Rationale Opposing Mayoral Control of Public Schools.

According to Merl, "It's becoming a popular idea for the seemingly intractable problems of big urban school systems: Let the mayor take over" (2005, n. p.). As noted above, though, in some cases, mayoral oversight has provided some demonstrable improvements in academic performance, but it remains unclear whether these can be attributed solely to this shift in authority. Likewise, in some cases, such as Detroit and Oakland, the initiatives have failed entirely (Merl, 2005). According to Merl, Oakland Mayor Jerry Brown characterized his attempts with adding appointees to the seven-member elected school board a failure; in fact, the author points out that the majority of studies of such arrangements have shown they will not work for very basic reasons: "turf": "The elected board members jealously guarded their position and tended to marginalize the appointees," Brown said, "So, instead of increasing mayoral influence, it tended to polarize the board" (Merl, 2005, n. p.).
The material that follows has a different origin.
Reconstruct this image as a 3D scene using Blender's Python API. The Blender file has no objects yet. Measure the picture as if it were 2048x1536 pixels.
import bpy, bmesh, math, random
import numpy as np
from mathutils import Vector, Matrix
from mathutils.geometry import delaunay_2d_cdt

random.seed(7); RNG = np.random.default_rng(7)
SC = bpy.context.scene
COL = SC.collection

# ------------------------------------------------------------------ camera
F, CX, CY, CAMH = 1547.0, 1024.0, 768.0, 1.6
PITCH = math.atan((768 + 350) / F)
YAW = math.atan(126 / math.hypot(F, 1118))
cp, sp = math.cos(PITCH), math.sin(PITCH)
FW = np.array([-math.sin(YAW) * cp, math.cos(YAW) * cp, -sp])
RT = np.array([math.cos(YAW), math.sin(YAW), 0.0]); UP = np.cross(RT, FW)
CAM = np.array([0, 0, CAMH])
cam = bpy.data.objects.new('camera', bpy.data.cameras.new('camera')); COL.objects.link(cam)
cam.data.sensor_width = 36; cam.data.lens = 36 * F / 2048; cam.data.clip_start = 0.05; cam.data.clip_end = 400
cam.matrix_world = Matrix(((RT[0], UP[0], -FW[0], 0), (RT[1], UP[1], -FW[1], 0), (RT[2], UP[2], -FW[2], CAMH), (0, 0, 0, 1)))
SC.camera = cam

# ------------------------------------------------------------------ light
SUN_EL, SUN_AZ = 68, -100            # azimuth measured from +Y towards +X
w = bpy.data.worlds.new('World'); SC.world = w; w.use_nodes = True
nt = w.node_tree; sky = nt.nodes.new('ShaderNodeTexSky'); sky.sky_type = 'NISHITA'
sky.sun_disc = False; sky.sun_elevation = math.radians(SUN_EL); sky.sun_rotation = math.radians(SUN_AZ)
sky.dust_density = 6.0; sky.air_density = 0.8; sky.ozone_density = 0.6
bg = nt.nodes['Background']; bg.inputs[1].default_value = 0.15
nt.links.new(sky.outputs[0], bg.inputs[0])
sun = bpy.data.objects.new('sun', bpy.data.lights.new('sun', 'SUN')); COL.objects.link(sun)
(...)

In the case of Los Angeles, though, there are some profound issues involved in the imminent mayoral election. According to Merl, Mayor James K. Hahn has proposed adding at least three appointees to the seven elected officials who oversee the Los Angeles Unified School District. Councilman Antonio Villaraigosa, Hahn's challenger in the upcoming election, has called for giving the mayor "ultimate control and oversight" of the district; the City Council and Board of Education are reviewing district governance as possible alternative as well (2005).